Latinx/e Heritage Month: Andrea Rodriguez reflects on her mother’s Sunday ritual

October 31, 2025

Andrea Rodriguez (BFA '25) | Photo by Cathryn Farnsworth

Andrea Rodriguez (BFA '25) | Photo by Cathryn Farnsworth

The USC Kaufman Fourth-Year BFA student recounts a journey of returning to her heritage through music, movement, and memory.

By Andrea Rodriguez (BFA ’26)

It’s 10 a.m. on a Sunday. I hear the kitchen sink running, plates clinking, the vacuum whirring and Héctor Acosta “El Torito” blasting on the other side of my wall.

This collection of sounds that exists between music and memory plays from my childhood soundtrack. Whether it was salsa, merengue, bachata or reggaeton, my mother constantly lived in music. There was always something cooking on the stove — sofrito sizzling, garlic and onions announcing the start of a new week. What might have felt like a chore to someone else was, for us, an act of fulfillment. It was a celebration of love and culture wrapped in melody and aroma.

To this day, rhythms and scents that remind me of my mother’s Sunday ritual echo in me. As I got older, I began to understand that those Sundays weren’t just about tidying up the house but about unintentional lessons in identity.

There is no doubt she lives her life proud to be Latina, and even less doubt that she built her home so I could do the same. It’s in the way we season our food, the way we dance through the mundane, the way we carry our culture like rhythm — constant, grounding and unshakable. Through everyday rituals, my mother was teaching me how to find joy in work and how to honor my roots. She instilled in me how to carry our culture forward in spaces that didn’t always make room for it. Through her, I learned that pride is something to unapologetically live in, day by day.

When I first left New York City and arrived at USC, those lessons took on a new meaning. The transition to a new city that felt wide and endless was harder than I expected. The pace was unfamiliar, the distances stretched and isolation quickly became the norm. Even those who spoke the same languages as I did didn’t quite understand me. Beyond misunderstanding my vernacular or not listening to the same music, there was an energetic disconnect. Not to mention that every corner was missing a bodega and there weren’t chucheros blasting dembow down the block.

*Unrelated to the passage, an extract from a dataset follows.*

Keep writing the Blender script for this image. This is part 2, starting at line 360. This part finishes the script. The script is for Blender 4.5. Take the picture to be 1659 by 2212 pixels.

Andrea Rodriguez (BFA ’26) | Photo by Lee Gumbs

In trying to acclimate, I felt pieces of myself slipping away, becoming ashamed of who I was. I grew quiet and cautious, as if hiding the most vibrant parts of myself would make me belong. Soon, I was no longer speaking Spanish, playing familiar rhythms or moving naturally. I started mistaking humility for silence and confidence for arrogance, trying to conceal who I was to not fit a stereotype in social spaces, at school and in the studio.

Eventually, I realized that hiding wasn’t protecting me; it was erasing me. Constantly feeling out of body I was never living in the present. I decided to turn back to what always kept me grounded: ritual.

In time, the traditions I grew up with began to reemerge. I started cleaning with joy again, lighting candles and letting the smell of garlic and onions fill my tiny kitchen. I’d put on Héctor Acosta, Antony Santos or Celia Cruz — the same voices that once vibrated through my NYC apartment. I even made a playlist called Limpia la Casa that I play on Sunday mornings. It became my way of reconnecting, building a bridge between where I come from and where I am now. Movement felt holistic again. Bringing fundamentals and ideas of the Caribbean dances I grew up practicing into the new styles I was exploring grounded my artistic voice.

In moments when I lose my footing, these rituals return me to myself. The music, the movement, the scent of home cooking — they remind me that culture is not confined by geography and can ground us anywhere. It travels with us, reshaping itself in new spaces, adapting but never fading. Those Sunday mornings taught me that identity is something you tend to and something you keep alive. I’m forever grateful for those valuable lessons my mother passed down to me that I relearn every day: movement as resilience and identity as something sacred.